=== WHAT TO WORK ON ===
Pick out all lines in the listing holding the string "from" and copy them.

***** PROVIDED DATA

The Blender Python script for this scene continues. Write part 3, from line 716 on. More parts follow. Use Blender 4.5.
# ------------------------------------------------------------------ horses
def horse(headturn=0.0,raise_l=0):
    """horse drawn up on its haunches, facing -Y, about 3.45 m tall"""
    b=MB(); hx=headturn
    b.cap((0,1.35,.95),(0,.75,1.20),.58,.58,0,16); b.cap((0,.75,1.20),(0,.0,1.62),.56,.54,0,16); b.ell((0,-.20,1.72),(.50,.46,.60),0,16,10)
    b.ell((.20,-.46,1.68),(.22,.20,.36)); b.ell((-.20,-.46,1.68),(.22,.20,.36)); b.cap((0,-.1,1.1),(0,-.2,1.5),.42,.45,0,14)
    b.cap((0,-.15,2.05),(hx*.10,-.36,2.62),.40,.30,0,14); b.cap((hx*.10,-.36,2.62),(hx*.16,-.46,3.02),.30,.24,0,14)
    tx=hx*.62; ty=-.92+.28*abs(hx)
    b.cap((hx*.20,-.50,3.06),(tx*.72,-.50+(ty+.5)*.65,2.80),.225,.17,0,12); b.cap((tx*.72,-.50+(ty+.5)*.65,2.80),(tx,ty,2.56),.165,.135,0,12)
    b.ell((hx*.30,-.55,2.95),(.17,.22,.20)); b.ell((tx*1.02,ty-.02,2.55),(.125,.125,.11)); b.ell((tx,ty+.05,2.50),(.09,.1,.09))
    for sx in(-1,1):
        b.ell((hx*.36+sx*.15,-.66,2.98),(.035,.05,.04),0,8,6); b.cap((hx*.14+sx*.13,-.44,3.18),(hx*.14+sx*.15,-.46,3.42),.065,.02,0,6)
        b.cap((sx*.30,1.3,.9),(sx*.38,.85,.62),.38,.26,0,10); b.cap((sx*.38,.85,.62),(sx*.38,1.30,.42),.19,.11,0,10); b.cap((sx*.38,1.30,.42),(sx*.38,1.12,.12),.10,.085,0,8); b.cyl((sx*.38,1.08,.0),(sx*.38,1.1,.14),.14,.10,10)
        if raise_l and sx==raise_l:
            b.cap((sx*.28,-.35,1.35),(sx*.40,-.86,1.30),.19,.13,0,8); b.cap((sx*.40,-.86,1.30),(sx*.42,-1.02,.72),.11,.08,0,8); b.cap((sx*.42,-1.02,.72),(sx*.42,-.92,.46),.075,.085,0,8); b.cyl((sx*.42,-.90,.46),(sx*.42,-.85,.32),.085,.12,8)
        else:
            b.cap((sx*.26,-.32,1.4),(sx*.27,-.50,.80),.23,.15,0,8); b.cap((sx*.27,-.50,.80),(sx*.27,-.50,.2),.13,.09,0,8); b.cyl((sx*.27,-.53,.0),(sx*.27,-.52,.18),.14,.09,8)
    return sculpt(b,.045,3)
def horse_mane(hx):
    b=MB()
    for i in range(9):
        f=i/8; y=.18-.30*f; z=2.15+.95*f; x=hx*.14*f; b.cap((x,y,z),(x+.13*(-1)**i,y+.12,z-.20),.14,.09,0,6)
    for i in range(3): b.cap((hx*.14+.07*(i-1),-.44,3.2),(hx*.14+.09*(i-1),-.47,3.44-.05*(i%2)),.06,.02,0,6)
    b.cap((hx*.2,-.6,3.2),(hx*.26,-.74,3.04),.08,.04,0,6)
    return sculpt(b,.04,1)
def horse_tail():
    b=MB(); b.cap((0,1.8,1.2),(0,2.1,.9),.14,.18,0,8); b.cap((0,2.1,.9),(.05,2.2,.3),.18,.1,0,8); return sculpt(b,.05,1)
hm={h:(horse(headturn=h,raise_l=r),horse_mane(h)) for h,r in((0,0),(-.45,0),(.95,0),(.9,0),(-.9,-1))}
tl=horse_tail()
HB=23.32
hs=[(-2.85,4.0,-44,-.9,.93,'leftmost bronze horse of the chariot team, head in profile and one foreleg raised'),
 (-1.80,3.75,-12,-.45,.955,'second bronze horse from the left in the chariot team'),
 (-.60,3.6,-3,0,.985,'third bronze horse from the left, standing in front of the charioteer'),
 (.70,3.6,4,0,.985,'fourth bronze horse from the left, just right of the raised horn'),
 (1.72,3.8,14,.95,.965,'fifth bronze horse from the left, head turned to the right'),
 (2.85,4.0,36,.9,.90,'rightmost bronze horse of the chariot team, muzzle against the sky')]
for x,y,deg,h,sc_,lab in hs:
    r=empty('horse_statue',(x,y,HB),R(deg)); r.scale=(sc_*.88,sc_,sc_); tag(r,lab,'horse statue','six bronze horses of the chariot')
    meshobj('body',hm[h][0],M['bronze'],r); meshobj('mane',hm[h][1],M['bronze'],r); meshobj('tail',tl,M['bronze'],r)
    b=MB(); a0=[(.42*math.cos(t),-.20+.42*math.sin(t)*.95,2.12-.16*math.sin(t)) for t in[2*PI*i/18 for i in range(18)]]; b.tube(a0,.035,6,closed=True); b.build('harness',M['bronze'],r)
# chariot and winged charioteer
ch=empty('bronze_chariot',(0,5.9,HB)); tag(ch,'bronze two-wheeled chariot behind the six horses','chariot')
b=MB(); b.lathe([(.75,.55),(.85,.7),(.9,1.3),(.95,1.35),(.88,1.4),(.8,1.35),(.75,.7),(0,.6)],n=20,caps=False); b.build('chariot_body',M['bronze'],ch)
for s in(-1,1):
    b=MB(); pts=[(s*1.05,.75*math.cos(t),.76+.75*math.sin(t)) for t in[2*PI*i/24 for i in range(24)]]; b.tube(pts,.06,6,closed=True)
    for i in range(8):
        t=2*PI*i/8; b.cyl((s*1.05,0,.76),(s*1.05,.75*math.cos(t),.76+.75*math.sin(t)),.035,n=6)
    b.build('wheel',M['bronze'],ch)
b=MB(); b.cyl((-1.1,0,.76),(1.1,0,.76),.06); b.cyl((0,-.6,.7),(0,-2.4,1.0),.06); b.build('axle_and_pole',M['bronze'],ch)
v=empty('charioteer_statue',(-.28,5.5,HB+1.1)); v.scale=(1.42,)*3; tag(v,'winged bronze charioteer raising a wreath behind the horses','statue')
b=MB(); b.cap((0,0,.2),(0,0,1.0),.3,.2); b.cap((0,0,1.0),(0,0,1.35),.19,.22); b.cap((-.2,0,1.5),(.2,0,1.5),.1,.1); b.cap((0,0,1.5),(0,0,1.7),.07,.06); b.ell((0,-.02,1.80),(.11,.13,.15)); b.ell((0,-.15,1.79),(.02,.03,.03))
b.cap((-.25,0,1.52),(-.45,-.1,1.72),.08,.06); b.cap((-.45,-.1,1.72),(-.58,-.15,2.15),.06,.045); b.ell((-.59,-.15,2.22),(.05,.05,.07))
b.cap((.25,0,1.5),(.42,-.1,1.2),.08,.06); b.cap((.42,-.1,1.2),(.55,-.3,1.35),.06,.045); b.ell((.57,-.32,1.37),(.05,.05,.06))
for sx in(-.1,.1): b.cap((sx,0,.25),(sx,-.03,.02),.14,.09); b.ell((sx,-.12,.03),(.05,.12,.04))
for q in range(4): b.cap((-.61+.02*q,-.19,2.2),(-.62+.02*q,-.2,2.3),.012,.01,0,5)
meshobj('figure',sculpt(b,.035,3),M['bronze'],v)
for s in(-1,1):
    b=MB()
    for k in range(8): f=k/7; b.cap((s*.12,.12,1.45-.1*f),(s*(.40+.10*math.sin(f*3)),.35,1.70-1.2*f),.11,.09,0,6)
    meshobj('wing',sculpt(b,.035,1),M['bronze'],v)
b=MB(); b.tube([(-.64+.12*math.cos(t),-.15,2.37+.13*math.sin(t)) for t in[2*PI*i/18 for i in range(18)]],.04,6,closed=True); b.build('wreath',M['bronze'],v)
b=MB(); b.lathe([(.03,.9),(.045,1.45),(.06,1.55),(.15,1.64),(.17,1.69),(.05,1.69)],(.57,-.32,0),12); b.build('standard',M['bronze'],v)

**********

=== RESPONSE ===
The Blender Python script for this scene continues. Write part 3, from line 716 on. More parts follow. Use Blender 4.5.
 (-1.80,3.75,-12,-.45,.955,'second bronze horse from the left in the chariot team'),
 (-.60,3.6,-3,0,.985,'third bronze horse from the left, standing in front of the charioteer'),
 (.70,3.6,4,0,.985,'fourth bronze horse from the left, just right of the raised horn'),
 (1.72,3.8,14,.95,.965,'fifth bronze horse from the left, head turned to the right'),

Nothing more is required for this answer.